[Begin Data excerpt]

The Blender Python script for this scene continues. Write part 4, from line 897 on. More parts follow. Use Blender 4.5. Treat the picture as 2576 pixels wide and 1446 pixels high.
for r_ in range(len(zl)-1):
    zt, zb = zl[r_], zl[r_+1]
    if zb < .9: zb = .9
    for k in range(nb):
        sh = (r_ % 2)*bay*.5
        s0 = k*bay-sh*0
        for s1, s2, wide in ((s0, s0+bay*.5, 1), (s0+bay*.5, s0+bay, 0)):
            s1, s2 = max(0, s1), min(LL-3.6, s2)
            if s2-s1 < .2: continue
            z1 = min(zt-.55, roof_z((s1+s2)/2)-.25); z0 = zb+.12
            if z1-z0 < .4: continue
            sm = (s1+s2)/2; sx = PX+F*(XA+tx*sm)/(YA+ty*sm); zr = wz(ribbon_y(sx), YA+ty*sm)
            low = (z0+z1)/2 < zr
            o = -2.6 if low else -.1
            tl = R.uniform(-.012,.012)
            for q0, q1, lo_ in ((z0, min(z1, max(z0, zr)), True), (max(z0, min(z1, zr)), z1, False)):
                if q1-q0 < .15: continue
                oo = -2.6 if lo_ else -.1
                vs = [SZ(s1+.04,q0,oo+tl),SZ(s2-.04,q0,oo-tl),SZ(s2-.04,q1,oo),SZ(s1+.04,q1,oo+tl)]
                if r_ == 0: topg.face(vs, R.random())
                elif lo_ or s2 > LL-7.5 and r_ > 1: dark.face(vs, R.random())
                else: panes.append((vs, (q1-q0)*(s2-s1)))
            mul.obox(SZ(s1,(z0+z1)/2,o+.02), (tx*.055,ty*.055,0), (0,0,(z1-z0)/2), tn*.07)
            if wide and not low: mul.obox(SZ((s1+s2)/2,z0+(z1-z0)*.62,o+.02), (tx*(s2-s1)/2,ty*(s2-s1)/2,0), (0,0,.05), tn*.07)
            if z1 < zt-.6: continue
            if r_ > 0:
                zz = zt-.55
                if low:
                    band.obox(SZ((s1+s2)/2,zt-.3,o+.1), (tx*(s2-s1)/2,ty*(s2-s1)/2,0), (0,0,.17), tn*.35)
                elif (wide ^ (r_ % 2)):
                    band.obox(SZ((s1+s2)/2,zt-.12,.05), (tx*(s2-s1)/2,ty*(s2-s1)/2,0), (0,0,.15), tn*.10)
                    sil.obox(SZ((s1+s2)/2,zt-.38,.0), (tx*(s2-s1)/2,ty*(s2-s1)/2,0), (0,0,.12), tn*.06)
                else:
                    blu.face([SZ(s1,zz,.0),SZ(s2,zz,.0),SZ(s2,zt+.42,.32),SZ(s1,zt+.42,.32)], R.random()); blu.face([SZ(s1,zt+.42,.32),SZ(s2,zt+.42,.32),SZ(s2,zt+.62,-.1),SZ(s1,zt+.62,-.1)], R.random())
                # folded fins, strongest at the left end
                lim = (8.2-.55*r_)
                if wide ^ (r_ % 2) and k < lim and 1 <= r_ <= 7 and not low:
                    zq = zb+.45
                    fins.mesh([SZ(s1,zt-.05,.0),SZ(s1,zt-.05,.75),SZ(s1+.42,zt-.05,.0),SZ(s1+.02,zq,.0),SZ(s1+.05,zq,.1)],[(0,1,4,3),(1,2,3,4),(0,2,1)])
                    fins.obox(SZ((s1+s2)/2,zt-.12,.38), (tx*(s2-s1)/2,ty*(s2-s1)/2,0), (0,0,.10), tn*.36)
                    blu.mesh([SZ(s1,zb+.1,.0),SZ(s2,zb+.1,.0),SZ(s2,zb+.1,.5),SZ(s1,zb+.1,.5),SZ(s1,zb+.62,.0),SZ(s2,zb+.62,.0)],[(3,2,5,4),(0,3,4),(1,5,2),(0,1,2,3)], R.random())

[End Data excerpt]

* [Exercise brief]
Copy out the data shown above without altering anything.

* [Exercise result]
The Blender Python script for this scene continues. Write part 4, from line 897 on. More parts follow. Use Blender 4.5. Treat the picture as 2576 pixels wide and 1446 pixels high.
for r_ in range(len(zl)-1):
    zt, zb = zl[r_], zl[r_+1]
    if zb < .9: zb = .9
    for k in range(nb):
        sh = (r_ % 2)*bay*.5
        s0 = k*bay-sh*0
        for s1, s2, wide in ((s0, s0+bay*.5, 1), (s0+bay*.5, s0+bay, 0)):
            s1, s2 = max(0, s1), min(LL-3.6, s2)
            if s2-s1 < .2: continue
            z1 = min(zt-.55, roof_z((s1+s2)/2)-.25); z0 = zb+.12
            if z1-z0 < .4: continue
            sm = (s1+s2)/2; sx = PX+F*(XA+tx*sm)/(YA+ty*sm); zr = wz(ribbon_y(sx), YA+ty*sm)
            low = (z0+z1)/2 < zr
            o = -2.6 if low else -.1
            tl = R.uniform(-.012,.012)
            for q0, q1, lo_ in ((z0, min(z1, max(z0, zr)), True), (max(z0, min(z1, zr)), z1, False)):
                if q1-q0 < .15: continue
                oo = -2.6 if lo_ else -.1
                vs = [SZ(s1+.04,q0,oo+tl),SZ(s2-.04,q0,oo-tl),SZ(s2-.04,q1,oo),SZ(s1+.04,q1,oo+tl)]
                if r_ == 0: topg.face(vs, R.random())
                elif lo_ or s2 > LL-7.5 and r_ > 1: dark.face(vs, R.random())
                else: panes.append((vs, (q1-q0)*(s2-s1)))
            mul.obox(SZ(s1,(z0+z1)/2,o+.02), (tx*.055,ty*.055,0), (0,0,(z1-z0)/2), tn*.07)
            if wide and not low: mul.obox(SZ((s1+s2)/2,z0+(z1-z0)*.62,o+.02), (tx*(s2-s1)/2,ty*(s2-s1)/2,0), (0,0,.05), tn*.07)
            if z1 < zt-.6: continue
            if r_ > 0:
                zz = zt-.55
                if low:
                    band.obox(SZ((s1+s2)/2,zt-.3,o+.1), (tx*(s2-s1)/2,ty*(s2-s1)/2,0), (0,0,.17), tn*.35)
                elif (wide ^ (r_ % 2)):
                    band.obox(SZ((s1+s2)/2,zt-.12,.05), (tx*(s2-s1)/2,ty*(s2-s1)/2,0), (0,0,.15), tn*.10)
                    sil.obox(SZ((s1+s2)/2,zt-.38,.0), (tx*(s2-s1)/2,ty*(s2-s1)/2,0), (0,0,.12), tn*.06)
                else:
                    blu.face([SZ(s1,zz,.0),SZ(s2,zz,.0),SZ(s2,zt+.42,.32),SZ(s1,zt+.42,.32)], R.random()); blu.face([SZ(s1,zt+.42,.32),SZ(s2,zt+.42,.32),SZ(s2,zt+.62,-.1),SZ(s1,zt+.62,-.1)], R.random())
                # folded fins, strongest at the left end
                lim = (8.2-.55*r_)
                if wide ^ (r_ % 2) and k < lim and 1 <= r_ <= 7 and not low:
                    zq = zb+.45
                    fins.mesh([SZ(s1,zt-.05,.0),SZ(s1,zt-.05,.75),SZ(s1+.42,zt-.05,.0),SZ(s1+.02,zq,.0),SZ(s1+.05,zq,.1)],[(0,1,4,3),(1,2,3,4),(0,2,1)])
                    fins.obox(SZ((s1+s2)/2,zt-.12,.38), (tx*(s2-s1)/2,ty*(s2-s1)/2,0), (0,0,.10), tn*.36)
                    blu.mesh([SZ(s1,zb+.1,.0),SZ(s2,zb+.1,.0),SZ(s2,zb+.1,.5),SZ(s1,zb+.1,.5),SZ(s1,zb+.62,.0),SZ(s2,zb+.62,.0)],[(3,2,5,4),(0,3,4),(1,5,2),(0,1,2,3)], R.random())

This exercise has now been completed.